Architectural Guide Kharkiv
Es mag beinahe als Glücksfall anmuten, dass die ukrainische Architektin und Architekturhistorikerin Ievgeniia Gubkina die Arbeit an dem vorliegenden Architekturführer vor Beginn des russischen Angriffs auf die Ukraine im Februar 2022 schon fast abgeschlossen hatte. Denn manche der darin dokumentierten Bauten weisen mittlerweile schwere Kriegsschäden auf oder wurden komplett zerstört. Dass der Architekturführer Kharkiv in englischer und ukrainischer Sprache dennoch erst in diesem Jahr erscheint hat auch damit zu tun, dass die heute in London lebende Autorin angesichts des Kriegs ihre Sichtweise auf ihre Heimatstadt nochmals neu und persönlicher gefasst und das Manuskript entsprechend überarbeitet hat. Zahlreiche Beschreibungen wurden zudem um kurze Hinweise auf aktuelle Kriegsschäden ergänzt.
Die Architekturführer aus dem Hause DOM Publishers zeichnen sich durch hochwertiges Bildmaterial und qualifizierte Beschreibungen aus, die die abgebildeten Bauten in einen historischen und gesellschaftlichen Kontext einordnen. Das gilt auch für den Architectural Guide Kharkiv.
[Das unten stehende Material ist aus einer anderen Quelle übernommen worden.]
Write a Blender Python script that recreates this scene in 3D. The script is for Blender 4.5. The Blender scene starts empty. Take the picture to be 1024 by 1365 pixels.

Je ein Kapitel ist dem alten (historischen) Zentrum, dem neuen Zentrum und der Hauptachse und damit urbanen Lebensader zwischen den beiden Zentren gewidmet. Das historische Zentrum bildet die (Bau-)geschichte bis zur russischen Revolution ab, das neue Zentrum die postrevolutionären Entwicklungen dieser Stadt, die von 1919 bis 1934 Hauptstadt der Ukrainischen Sozialistischen Sowjetrepublik war. Der resultierende Bauboom dieser Jahre machte Kharkiv zu einer herausragenden Stadt der Moderne.
Man könnte meinen, dass ein Architekturführer zu einer Stadt mitten im Krieg wenig sinnvoll ist, da auf absehbare Zeit keine touristischen Reisen dorthin denkbar sind. Der Architekturführer Kharkiv ist jedoch nicht nur ein Architekturführer, sondern auch ein Dokument der Erinnerung und ein Manifest der Widerstandskraft der Kharkiver Bevölkerung.